■ Exercise description ■
Copy every line that mentions the word "scene".

■ Available data ■
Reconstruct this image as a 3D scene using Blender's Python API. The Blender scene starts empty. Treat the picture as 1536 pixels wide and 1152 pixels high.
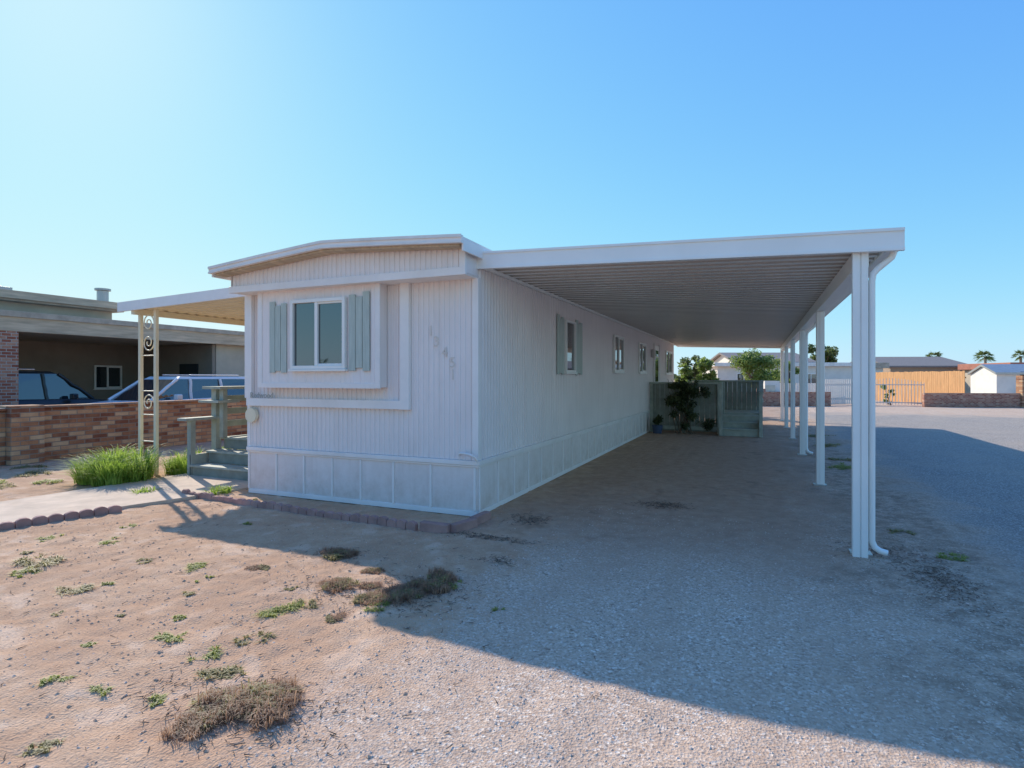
import bpy, bmesh, math, random
from mathutils import Vector, Matrix, noise
random.seed(7)
R=random.random
def U(a,b): return a+(b-a)*random.random()
S=bpy.context.scene
try:
    S.view_settings.view_transform='Standard'; S.view_settings.look='None'; S.view_settings.exposure=0
except Exception: pass
col=S.collection
# ------------------------------------------------------------------ materials
class N:
    def __init__(s,name):
        s.m=bpy.data.materials.new(name); s.m.use_nodes=True
        s.t=s.m.node_tree; s.b=s.t.nodes['Principled BSDF']
    def n(s,ty,**k):
        x=s.t.nodes.new(ty)
        for a,v in k.items(): setattr(x,a,v)
        return x
    def l(s,a,b): s.t.links.new(a,b)
    def pos(s): return s.n('ShaderNodeNewGeometry').outputs['Position']
    def obj(s): return s.n('ShaderNodeTexCoord').outputs['Object']
    def noise(s,vec,scale,detail=3,rough=.55,stretch=None):
        if stretch:
            mp=s.n('ShaderNodeMapping'); mp.inputs['Scale'].default_value=stretch; s.l(vec,mp.inputs['Vector']); vec=mp.outputs[0]
        x=s.n('ShaderNodeTexNoise'); x.inputs['Scale'].default_value=scale; x.inputs['Detail'].default_value=detail
        x.inputs['Roughness'].default_value=rough; s.l(vec,x.inputs['Vector']); return x.outputs['Fac']
    def ramp(s,fac,stops):
        r=s.n('ShaderNodeValToRGB'); e=r.color_ramp.elements
        while len(e)<len(stops): e.new(.5)
        for i,(p,c) in enumerate(stops):
            e[i].position=p; e[i].color=(c[0],c[1],c[2],1) if hasattr(c,'__len__') else (c,c,c,1)
        s.l(fac,r.inputs[0]); return r.outputs[0]
    def mix(s,f,a,b,mode='MIX'):
        x=s.n('ShaderNodeMix',data_type='RGBA',blend_type=mode)
        for sock,v in ((x.inputs[0],f),(x.inputs[6],a),(x.inputs[7],b)):
            if hasattr(v,'is_output'): s.l(v,sock)
            elif hasattr(v,'__len__'): sock.default_value=(v[0],v[1],v[2],1)
            else: sock.default_value=v
        return x.outputs[2]
    def math(s,op,a,b=0.,c=0.,clamp=False):
        x=s.n('ShaderNodeMath',operation=op); x.use_clamp=clamp
        for i,v in enumerate((a,b,c)):
            if hasattr(v,'is_output'): s.l(v,x.inputs[i])
            else: x.inputs[i].default_value=v
        return x.outputs[0]
    def bump(s,h,strength=.3,dist=.01,prev=None):
        x=s.n('ShaderNodeBump'); x.inputs['Strength'].default_value=strength; x.inputs['Distance'].default_value=dist
        s.l(h,x.inputs['Height'])
        if prev is not None: s.l(prev,x.inputs['Normal'])
        return x.outputs[0]
    def base(s,c): s.l(c,s.b.inputs['Base Color'])
def sc(c,k): return tuple(min(1,x*k) for x in c)
def M(name,c,rough=.6,var=.12,scale=3.,bump=0.,bscale=40.,metal=0.,spec=.5,stretch=None,dirt=None):
    w=N(name); p=w.obj()
    f=w.noise(p,scale,3,.6,stretch)
    colr=w.ramp(f,[(.3,sc(c,1-var)),(.7,sc(c,1+var))])
    if dirt:
        f2=w.noise(p,1.3,5,.7,(1,1,.5)); k=w.ramp(f2,[(.52,0.),(.75,1.)])
        k2=w.math('MULTIPLY',k,dirt[1]); colr=w.mix(k2,colr,dirt[0])
    w.base(colr); w.b.inputs['Roughness'].default_value=rough; w.b.inputs['Metallic'].default_value=metal
    w.b.inputs['Specular IOR Level'].default_value=spec
    if bump:
        w.l(w.bump(w.noise(p,bscale,3,.6,stretch),bump,.01),w.b.inputs['Normal'])
    return w.m
def glass(name,c=(.02,.028,.035),rough=.03):
    w=N(name); w.b.inputs['Base Color'].default_value=(*c,1); w.b.inputs['Roughness'].default_value=rough
    w.b.inputs['Specular IOR Level'].default_value=1.0; w.b.inputs['IOR'].default_value=1.7; w.b.inputs['Coat Weight'].default_value=.6; w.b.inputs['Coat Roughness'].default_value=.02
    p=w.obj(); w.l(w.bump(w.noise(p,1.5,2),.02,.02),w.b.inputs['Normal'])
    return w.m
def siding_mat(name,c):
    w=N(name); p=w.pos()
    sep=w.n('ShaderNodeSeparateXYZ'); w.l(p,sep.inputs[0])
    f=w.noise(p,1.2,4,.6); cc=w.ramp(f,[(.3,sc(c,.95)),(.7,sc(c,1.03))])
    st=w.noise(p,2.2,4,.65,(5,5,.35)); cc=w.mix(w.math('MULTIPLY',w.ramp(st,[(.5,0.),(.8,1.)]),.25),cc,(.58,.49,.42))
    low=w.n('ShaderNodeMapRange'); low.inputs['From Min'].default_value=.75; low.inputs['From Max'].default_value=.0
    w.l(sep.outputs[2],low.inputs[0]); lo=w.math('MULTIPLY',low.outputs[0],w.ramp(w.noise(p,5,4,.7),[(.3,.1),(.75,.75)]))
    cc=w.mix(lo,cc,(.54,.41,.32)); w.base(cc); w.b.inputs['Roughness'].default_value=.5
    return w.m
def brick_mat(name,c1,c2,c3,mortar,bw=.2,rh=.075):
    w=N(name); p=w.pos(); sep=w.n('ShaderNodeSeparateXYZ'); w.l(p,sep.inputs[0])
    cb=w.n('ShaderNodeCombineXYZ'); w.l(w.math('ADD',sep.outputs[0],sep.outputs[1]),cb.inputs[0]); w.l(sep.outputs[2],cb.inputs[1])
    b=w.n('ShaderNodeTexBrick'); w.l(cb.outputs[0],b.inputs['Vector'])
    b.inputs['Scale'].default_value=1; b.inputs['Brick Width'].default_value=bw; b.inputs['Row Height'].default_value=rh
    b.inputs['Mortar Size'].default_value=.009; b.inputs['Mortar Smooth'].default_value=.2; b.inputs['Bias'].default_value=0
    b.inputs['Color1'].default_value=(0,0,0,1); b.inputs['Color2'].default_value=(1,1,1,1); b.inputs['Mortar'].default_value=(.5,.5,.5,1)
    f=w.noise(p,5,4,.7); k=w.math('ADD',w.math('MULTIPLY',b.outputs['Color'],.8),w.math('MULTIPLY_ADD',f,.7,-.25))
    bc=w.ramp(k,[(.1,c1),(.5,c2),(.95,c3)])
    cc=w.mix(b.outputs['Fac'],bc,mortar)
    w.base(cc); w.b.inputs['Roughness'].default_value=.9
    h=w.math('SUBTRACT',w.noise(p,45,3),w.math('MULTIPLY',b.outputs['Fac'],1.5))
    w.l(w.bump(h,.7,.015),w.b.inputs['Normal']); return w.m
def leaf_mat(name,a,b,scale=2.5):
    w=N(name); p=w.pos(); f=w.noise(p,scale,3,.7)
    w.base(w.ramp(f,[(.3,a),(.7,b)])); w.b.inputs['Roughness'].default_value=.6
    tr=w.n('ShaderNodeBsdfTranslucent'); w.l(w.ramp(f,[(.3,sc(a,1.6)),(.7,sc(b,1.6))]),tr.inputs[0])
    mx=w.n('ShaderNodeMixShader'); mx.inputs[0].default_value=.4
    out=w.t.nodes['Material Output']; w.l(w.b.outputs[0],mx.inputs[1]); w.l(tr.outputs[0],mx.inputs[2]); w.l(mx.outputs[0],out.inputs[0])
    return w.m
WALL=siding_mat('painted_siding',(.91,.82,.785))
TRIM=M('white_trim',(.92,.85,.81),.45,.05,2,.0,20,dirt=((.55,.46,.38),.2))
ROOFW=M('roof_coating',(.85,.80,.75),.6,.08,3,.15,30,dirt=((.4,.34,.28),.4))
ALU=M('white_enamel',(.93,.89,.84),.35,.03,2)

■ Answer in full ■
Reconstruct this image as a 3D scene using Blender's Python API. The Blender scene starts empty. Treat the picture as 1536 pixels wide and 1152 pixels high.
S=bpy.context.scene